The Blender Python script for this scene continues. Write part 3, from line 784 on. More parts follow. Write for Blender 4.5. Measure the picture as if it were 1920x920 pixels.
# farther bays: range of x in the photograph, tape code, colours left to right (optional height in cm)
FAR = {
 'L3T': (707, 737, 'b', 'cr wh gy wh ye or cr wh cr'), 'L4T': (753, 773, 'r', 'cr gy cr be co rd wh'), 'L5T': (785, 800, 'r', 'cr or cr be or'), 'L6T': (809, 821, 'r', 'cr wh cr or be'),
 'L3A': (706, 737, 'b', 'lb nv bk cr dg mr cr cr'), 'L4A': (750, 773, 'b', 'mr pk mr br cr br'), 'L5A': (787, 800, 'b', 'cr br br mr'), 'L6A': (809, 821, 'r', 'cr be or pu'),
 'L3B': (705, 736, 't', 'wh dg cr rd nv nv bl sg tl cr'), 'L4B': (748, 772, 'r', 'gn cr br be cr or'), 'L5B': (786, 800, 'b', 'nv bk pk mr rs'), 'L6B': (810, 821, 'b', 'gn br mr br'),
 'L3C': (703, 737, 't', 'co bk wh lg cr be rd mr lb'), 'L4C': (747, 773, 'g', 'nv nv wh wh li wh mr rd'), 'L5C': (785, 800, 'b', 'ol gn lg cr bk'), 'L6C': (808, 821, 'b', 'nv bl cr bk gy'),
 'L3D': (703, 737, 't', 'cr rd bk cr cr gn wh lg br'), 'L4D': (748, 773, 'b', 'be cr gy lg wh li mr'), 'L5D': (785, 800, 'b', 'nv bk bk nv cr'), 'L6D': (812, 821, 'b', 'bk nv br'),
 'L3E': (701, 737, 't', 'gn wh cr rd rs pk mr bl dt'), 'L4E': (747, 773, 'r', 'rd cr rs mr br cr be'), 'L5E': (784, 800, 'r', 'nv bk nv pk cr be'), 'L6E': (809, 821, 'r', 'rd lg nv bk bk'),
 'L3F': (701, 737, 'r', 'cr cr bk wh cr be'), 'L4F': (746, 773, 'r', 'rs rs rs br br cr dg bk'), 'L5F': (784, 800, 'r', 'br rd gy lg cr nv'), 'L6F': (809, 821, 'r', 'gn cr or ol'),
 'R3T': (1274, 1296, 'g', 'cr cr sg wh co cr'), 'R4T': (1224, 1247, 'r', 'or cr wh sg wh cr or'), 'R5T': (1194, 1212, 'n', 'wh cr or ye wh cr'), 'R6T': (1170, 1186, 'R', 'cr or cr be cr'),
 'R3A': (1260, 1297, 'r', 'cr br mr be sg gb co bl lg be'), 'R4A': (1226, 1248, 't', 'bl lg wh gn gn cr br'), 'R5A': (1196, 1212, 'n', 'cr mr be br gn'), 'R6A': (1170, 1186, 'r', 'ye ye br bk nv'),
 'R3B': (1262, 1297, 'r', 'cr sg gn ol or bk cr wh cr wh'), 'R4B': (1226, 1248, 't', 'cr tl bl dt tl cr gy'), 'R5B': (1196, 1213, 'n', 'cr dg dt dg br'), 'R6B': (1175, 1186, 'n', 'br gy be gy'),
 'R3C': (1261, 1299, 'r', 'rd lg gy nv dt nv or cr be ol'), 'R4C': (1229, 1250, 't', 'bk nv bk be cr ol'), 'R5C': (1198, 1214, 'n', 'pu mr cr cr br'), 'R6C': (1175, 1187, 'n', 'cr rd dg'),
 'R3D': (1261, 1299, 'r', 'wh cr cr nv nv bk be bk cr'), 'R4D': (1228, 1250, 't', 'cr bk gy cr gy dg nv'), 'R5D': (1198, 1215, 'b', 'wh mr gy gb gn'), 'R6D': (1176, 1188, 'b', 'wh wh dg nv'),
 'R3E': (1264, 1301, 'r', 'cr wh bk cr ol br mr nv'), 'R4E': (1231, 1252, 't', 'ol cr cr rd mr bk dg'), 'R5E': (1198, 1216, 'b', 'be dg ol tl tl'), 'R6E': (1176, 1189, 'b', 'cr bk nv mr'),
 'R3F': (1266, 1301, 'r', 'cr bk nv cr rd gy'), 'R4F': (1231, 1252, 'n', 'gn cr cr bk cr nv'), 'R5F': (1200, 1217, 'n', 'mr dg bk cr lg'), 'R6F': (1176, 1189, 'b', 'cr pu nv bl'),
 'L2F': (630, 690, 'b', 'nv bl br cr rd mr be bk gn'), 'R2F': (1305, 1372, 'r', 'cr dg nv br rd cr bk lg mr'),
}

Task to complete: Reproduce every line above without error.

Solution:
The Blender Python script for this scene continues. Write part 3, from line 784 on. More parts follow. Write for Blender 4.5. Measure the picture as if it were 1920x920 pixels.
# farther bays: range of x in the photograph, tape code, colours left to right (optional height in cm)
FAR = {
 'L3T': (707, 737, 'b', 'cr wh gy wh ye or cr wh cr'), 'L4T': (753, 773, 'r', 'cr gy cr be co rd wh'), 'L5T': (785, 800, 'r', 'cr or cr be or'), 'L6T': (809, 821, 'r', 'cr wh cr or be'),
 'L3A': (706, 737, 'b', 'lb nv bk cr dg mr cr cr'), 'L4A': (750, 773, 'b', 'mr pk mr br cr br'), 'L5A': (787, 800, 'b', 'cr br br mr'), 'L6A': (809, 821, 'r', 'cr be or pu'),
 'L3B': (705, 736, 't', 'wh dg cr rd nv nv bl sg tl cr'), 'L4B': (748, 772, 'r', 'gn cr br be cr or'), 'L5B': (786, 800, 'b', 'nv bk pk mr rs'), 'L6B': (810, 821, 'b', 'gn br mr br'),
 'L3C': (703, 737, 't', 'co bk wh lg cr be rd mr lb'), 'L4C': (747, 773, 'g', 'nv nv wh wh li wh mr rd'), 'L5C': (785, 800, 'b', 'ol gn lg cr bk'), 'L6C': (808, 821, 'b', 'nv bl cr bk gy'),
 'L3D': (703, 737, 't', 'cr rd bk cr cr gn wh lg br'), 'L4D': (748, 773, 'b', 'be cr gy lg wh li mr'), 'L5D': (785, 800, 'b', 'nv bk bk nv cr'), 'L6D': (812, 821, 'b', 'bk nv br'),
 'L3E': (701, 737, 't', 'gn wh cr rd rs pk mr bl dt'), 'L4E': (747, 773, 'r', 'rd cr rs mr br cr be'), 'L5E': (784, 800, 'r', 'nv bk nv pk cr be'), 'L6E': (809, 821, 'r', 'rd lg nv bk bk'),
 'L3F': (701, 737, 'r', 'cr cr bk wh cr be'), 'L4F': (746, 773, 'r', 'rs rs rs br br cr dg bk'), 'L5F': (784, 800, 'r', 'br rd gy lg cr nv'), 'L6F': (809, 821, 'r', 'gn cr or ol'),
 'R3T': (1274, 1296, 'g', 'cr cr sg wh co cr'), 'R4T': (1224, 1247, 'r', 'or cr wh sg wh cr or'), 'R5T': (1194, 1212, 'n', 'wh cr or ye wh cr'), 'R6T': (1170, 1186, 'R', 'cr or cr be cr'),
 'R3A': (1260, 1297, 'r', 'cr br mr be sg gb co bl lg be'), 'R4A': (1226, 1248, 't', 'bl lg wh gn gn cr br'), 'R5A': (1196, 1212, 'n', 'cr mr be br gn'), 'R6A': (1170, 1186, 'r', 'ye ye br bk nv'),
 'R3B': (1262, 1297, 'r', 'cr sg gn ol or bk cr wh cr wh'), 'R4B': (1226, 1248, 't', 'cr tl bl dt tl cr gy'), 'R5B': (1196, 1213, 'n', 'cr dg dt dg br'), 'R6B': (1175, 1186, 'n', 'br gy be gy'),
 'R3C': (1261, 1299, 'r', 'rd lg gy nv dt nv or cr be ol'), 'R4C': (1229, 1250, 't', 'bk nv bk be cr ol'), 'R5C': (1198, 1214, 'n', 'pu mr cr cr br'), 'R6C': (1175, 1187, 'n', 'cr rd dg'),
 'R3D': (1261, 1299, 'r', 'wh cr cr nv nv bk be bk cr'), 'R4D': (1228, 1250, 't', 'cr bk gy cr gy dg nv'), 'R5D': (1198, 1215, 'b', 'wh mr gy gb gn'), 'R6D': (1176, 1188, 'b', 'wh wh dg nv'),
 'R3E': (1264, 1301, 'r', 'cr wh bk cr ol br mr nv'), 'R4E': (1231, 1252, 't', 'ol cr cr rd mr bk dg'), 'R5E': (1198, 1216, 'b', 'be dg ol tl tl'), 'R6E': (1176, 1189, 'b', 'cr bk nv mr'),
 'R3F': (1266, 1301, 'r', 'cr bk nv cr rd gy'), 'R4F': (1231, 1252, 'n', 'gn cr cr bk cr nv'), 'R5F': (1200, 1217, 'n', 'mr dg bk cr lg'), 'R6F': (1176, 1189, 'b', 'cr pu nv bl'),
 'L2F': (630, 690, 'b', 'nv bl br cr rd mr be bk gn'), 'R2F': (1305, 1372, 'r', 'cr dg nv br rd cr bk lg mr'),
}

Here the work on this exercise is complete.